Une analyse métrologique des constructions amène à conclure que l'unité de mesure employée à Fontfroide fut la "canne lombarde", équivalant à 188 de nos centimètres. Elle se trouvait subdivisée en unités appelées "pans" et organisée en "modules".
Ici, la largeur de la nef de 9,40m correspond à 5 cannes, en 12 modules. Celle des collatéraux en représente la moitié et le carré du transept multiplie de 12 modules par 12.
Le parti pris de dépouillement se retrouve à l'extérieur de l'église. Point de porche richement sculpté mais une simple porte qui ne s'ouvrait que pour recevoir les dépouilles mortelles des membres de la famille des vicomtes de Narbonne.
Le chevet exprime également parfaitement cet esprit de simplicité et de logique qui apparaît partout dans les abbayes et églises cisterciennes.
La nef
La construction de la nef fut entreprise dès l’affiliation à Cîteaux en 1145 ou, au plus tard, après la donation définitive par la vicomtesse Ermengarde de Narbonne en 1157. Contrairement aux usages, on commença les travaux par la nef.
Rythmées par cinq travées, la nef élève jusqu’à vingt mètres sa voûte en berceau brisé que soutiennent de massifs doubleaux rectangulaires. Ces arcs prennent appui sur des colonnes géminées, engagées dans de gros piliers carrés et s’arrêtant sur des consoles en quart de rond, à deux mètres du sol. Des stalles sont disposées de part et d’autre de la nef pour constituer le chœur des moines.
Cette nef est contrebutée par deux collatéraux dont la voûte en demi-berceau monte à quatorze mètres. Ils communiquent avec la nef par de grandes arcades, à rouleaux soutenus par des colonnes engagées dans les piliers et reposant sur des piédestaux, à la même hauteur que les consoles de la nef. Dans le collatéral sud s’ouvrent cinq chapelles qui datent très certainement du XVème siècle.
Le transept et le chœur
Élevé après la nef, à la fin du XIIème siècle, le transept a peut-être été remanié un siècle plus tard ou même au début du XIVème siècle. Au fond de la croisée du transept nord, un escalier relie directement l’église au dortoir des moines.
Dans chacun des croisillons s’ouvrent deux chapelles, toutes quatre orientées à l’Est. Les plus proches du sanctuaire ont une forme rectangulaire à chevet plat, les autres plus profondes, se terminent par une petite abside à cinq pans.

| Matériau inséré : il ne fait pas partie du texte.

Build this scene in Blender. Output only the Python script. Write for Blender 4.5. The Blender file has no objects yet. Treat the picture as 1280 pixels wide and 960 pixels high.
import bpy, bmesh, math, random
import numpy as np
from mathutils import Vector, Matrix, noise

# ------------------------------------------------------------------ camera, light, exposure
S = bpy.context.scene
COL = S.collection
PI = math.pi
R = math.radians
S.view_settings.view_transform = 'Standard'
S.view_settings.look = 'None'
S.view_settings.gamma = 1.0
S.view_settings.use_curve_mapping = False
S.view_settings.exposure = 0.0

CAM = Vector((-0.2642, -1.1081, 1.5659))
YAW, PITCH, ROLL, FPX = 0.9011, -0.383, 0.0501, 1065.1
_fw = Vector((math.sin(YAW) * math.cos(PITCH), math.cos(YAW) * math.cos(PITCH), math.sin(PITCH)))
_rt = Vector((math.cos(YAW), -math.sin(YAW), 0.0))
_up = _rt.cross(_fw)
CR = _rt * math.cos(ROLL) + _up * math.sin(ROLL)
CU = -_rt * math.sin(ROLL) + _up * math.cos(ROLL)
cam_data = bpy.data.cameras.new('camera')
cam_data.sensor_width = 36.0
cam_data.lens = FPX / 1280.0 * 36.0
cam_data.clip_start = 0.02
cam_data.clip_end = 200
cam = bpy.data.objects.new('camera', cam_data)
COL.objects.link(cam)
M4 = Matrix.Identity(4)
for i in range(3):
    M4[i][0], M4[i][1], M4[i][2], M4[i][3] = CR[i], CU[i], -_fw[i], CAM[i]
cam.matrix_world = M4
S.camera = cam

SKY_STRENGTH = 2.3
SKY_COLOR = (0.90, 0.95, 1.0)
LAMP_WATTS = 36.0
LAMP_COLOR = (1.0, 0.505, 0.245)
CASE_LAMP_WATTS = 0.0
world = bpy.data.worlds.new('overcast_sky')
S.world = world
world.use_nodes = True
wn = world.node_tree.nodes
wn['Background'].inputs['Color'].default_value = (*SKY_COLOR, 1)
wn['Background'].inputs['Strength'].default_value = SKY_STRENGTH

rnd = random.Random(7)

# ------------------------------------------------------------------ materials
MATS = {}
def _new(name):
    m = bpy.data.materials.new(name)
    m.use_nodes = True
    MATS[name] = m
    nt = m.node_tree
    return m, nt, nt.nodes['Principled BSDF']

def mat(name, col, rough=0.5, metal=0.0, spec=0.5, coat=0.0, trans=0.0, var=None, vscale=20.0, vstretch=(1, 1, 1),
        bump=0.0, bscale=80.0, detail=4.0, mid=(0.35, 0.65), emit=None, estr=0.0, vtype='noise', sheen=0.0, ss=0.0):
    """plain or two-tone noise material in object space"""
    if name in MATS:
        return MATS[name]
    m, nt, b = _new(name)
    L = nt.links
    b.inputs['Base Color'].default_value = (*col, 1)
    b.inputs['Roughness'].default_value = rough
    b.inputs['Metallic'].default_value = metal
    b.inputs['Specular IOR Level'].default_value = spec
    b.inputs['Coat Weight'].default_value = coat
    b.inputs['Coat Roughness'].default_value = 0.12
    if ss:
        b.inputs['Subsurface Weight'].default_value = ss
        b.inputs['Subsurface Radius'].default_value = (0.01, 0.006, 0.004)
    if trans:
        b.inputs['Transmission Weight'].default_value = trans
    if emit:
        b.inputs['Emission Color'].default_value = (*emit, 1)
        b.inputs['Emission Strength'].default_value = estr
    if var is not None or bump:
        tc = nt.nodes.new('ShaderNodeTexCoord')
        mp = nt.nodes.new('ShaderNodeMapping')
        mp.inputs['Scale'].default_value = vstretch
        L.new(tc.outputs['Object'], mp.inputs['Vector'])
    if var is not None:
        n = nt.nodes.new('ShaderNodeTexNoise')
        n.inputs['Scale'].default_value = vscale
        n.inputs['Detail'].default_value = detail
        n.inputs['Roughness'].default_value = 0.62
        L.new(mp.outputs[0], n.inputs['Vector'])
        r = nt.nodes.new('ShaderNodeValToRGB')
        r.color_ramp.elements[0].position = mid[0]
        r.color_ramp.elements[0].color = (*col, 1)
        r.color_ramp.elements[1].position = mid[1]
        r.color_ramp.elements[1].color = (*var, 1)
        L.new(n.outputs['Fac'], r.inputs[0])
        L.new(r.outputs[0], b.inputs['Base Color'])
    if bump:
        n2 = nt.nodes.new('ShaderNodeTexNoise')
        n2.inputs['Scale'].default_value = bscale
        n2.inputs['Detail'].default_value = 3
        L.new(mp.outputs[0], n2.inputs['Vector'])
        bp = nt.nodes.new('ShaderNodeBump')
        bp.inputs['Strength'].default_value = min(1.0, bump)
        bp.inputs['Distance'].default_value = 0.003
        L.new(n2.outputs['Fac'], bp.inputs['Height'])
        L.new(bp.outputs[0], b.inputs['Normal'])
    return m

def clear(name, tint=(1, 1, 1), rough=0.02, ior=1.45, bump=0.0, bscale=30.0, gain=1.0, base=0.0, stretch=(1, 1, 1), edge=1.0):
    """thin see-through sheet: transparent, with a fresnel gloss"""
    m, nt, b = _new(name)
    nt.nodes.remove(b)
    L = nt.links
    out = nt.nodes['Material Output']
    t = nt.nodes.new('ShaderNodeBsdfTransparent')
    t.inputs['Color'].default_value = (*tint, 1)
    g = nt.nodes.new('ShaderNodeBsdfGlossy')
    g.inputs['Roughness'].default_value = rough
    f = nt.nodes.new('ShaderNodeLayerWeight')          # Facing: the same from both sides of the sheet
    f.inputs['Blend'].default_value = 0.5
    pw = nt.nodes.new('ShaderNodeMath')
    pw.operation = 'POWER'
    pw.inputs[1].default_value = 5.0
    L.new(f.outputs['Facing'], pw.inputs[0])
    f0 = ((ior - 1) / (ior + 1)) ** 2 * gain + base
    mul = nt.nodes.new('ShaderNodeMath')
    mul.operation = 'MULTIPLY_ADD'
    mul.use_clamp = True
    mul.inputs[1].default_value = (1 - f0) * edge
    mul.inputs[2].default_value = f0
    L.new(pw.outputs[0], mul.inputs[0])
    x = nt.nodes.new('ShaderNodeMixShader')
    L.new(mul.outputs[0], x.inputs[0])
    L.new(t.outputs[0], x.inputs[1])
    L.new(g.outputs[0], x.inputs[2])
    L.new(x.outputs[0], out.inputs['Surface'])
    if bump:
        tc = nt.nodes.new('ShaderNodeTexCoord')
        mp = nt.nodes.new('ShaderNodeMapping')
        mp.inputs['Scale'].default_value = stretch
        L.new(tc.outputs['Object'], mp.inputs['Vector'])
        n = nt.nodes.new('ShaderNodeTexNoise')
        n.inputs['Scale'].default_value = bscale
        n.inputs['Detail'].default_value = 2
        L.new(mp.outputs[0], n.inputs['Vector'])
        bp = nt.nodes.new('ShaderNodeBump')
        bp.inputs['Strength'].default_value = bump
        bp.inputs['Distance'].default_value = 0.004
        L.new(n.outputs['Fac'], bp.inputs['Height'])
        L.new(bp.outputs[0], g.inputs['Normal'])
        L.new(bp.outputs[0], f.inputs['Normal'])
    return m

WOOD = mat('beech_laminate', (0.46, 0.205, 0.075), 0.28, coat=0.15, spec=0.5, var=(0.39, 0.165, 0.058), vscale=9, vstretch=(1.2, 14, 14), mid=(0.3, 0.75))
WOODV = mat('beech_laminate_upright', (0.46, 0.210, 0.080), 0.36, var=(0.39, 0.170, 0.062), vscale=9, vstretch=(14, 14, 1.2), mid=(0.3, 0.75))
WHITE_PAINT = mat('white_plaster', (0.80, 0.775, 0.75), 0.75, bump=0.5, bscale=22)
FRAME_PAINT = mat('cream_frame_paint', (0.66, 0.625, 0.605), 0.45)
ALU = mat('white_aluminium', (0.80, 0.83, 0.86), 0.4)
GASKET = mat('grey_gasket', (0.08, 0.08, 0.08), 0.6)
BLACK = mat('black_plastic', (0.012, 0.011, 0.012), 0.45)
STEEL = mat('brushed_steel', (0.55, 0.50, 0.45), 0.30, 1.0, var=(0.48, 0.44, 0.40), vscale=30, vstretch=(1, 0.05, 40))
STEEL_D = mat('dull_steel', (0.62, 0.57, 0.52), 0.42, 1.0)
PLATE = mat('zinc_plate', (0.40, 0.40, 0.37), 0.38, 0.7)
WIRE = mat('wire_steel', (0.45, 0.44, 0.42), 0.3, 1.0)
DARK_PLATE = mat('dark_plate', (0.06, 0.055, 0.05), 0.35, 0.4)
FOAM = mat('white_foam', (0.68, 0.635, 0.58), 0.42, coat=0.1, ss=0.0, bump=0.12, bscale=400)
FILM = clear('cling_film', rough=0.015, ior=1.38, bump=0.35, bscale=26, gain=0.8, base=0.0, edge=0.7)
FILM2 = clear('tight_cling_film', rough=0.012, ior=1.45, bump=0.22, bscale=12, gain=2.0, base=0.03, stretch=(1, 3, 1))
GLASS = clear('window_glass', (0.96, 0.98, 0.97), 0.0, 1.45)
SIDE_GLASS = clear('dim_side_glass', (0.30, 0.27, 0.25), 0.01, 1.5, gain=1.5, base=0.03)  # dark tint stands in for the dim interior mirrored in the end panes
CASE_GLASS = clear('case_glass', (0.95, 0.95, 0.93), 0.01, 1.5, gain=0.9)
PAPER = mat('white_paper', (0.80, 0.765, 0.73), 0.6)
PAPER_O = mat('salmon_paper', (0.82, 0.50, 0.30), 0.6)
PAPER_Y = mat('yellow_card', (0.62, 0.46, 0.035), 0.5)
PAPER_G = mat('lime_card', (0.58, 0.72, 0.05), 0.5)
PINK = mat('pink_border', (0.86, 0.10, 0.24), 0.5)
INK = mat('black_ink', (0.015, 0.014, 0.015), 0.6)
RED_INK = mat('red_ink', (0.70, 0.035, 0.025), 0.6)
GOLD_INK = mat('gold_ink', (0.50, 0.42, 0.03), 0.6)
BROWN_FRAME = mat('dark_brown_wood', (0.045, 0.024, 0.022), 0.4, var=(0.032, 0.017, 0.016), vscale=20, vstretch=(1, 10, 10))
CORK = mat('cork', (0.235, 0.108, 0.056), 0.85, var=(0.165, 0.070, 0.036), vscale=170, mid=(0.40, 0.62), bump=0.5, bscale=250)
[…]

À la croisée centrale du transept, la clef de voûte est remplacée par une ouverture circulaire, un oculus. L’édifice de l’église a dû s’achever par le sanctuaire, comportant chœur et abside. Légèrement surélevé de deux marches, le premier est couvert d’une voûte d’ogives. Du côté de l’Évangile, on aperçoit les vestiges, très mutilés, de tombeaux dont on peut penser qu’ils furent ceux des vicomtes de Narbonne.
La vierge de Fontfroide
Personne ne sait d'où elle vient, cette merveilleuse dame, tenant l'enfant dans son giron (tous deux porteurs de la fleur de lys) avec son ventre laissant présager un nouvel enfantement. Assise sur sa cathèdre, surmontée de l'étoile à 7 branches, entourée des deux colonnes, ne dirait-on pas la papesse ? Seraient-ce les rois mages lui portant hommage ?
La crypte
Partie basse de l'église abbatiale, elle est creusée dans le rocher sur son côté sud. Elle est construite en pierres de taille dans ses parties nord. Elle rattrape ainsi la déclivité du roc et sert de fondation au monastère. Les murs massifs, la courbe large du choeur et l'épaiseur imposante des arcs en plein cintre au dessus du transept sont les traits essentiels de son architecture.
Ces éléments, hétités de l'antiquité romaine, caractérisent au XIIème siècle l'éclosion du style roman provençal. La taille parfaite de la pierre rend compte du savoir faire remarquable des carriers. Certaines pierres sont gravées de lettres majuscules, marque des confréries des tailleurs ou tâcherons. Les 7 chapelles de la crypte étaient vouées à la liturgie, à la célébration de messes privées et aux offices funéraires. Ainsi, un accès direct conduit au cimetière qui enveloppe le chevet.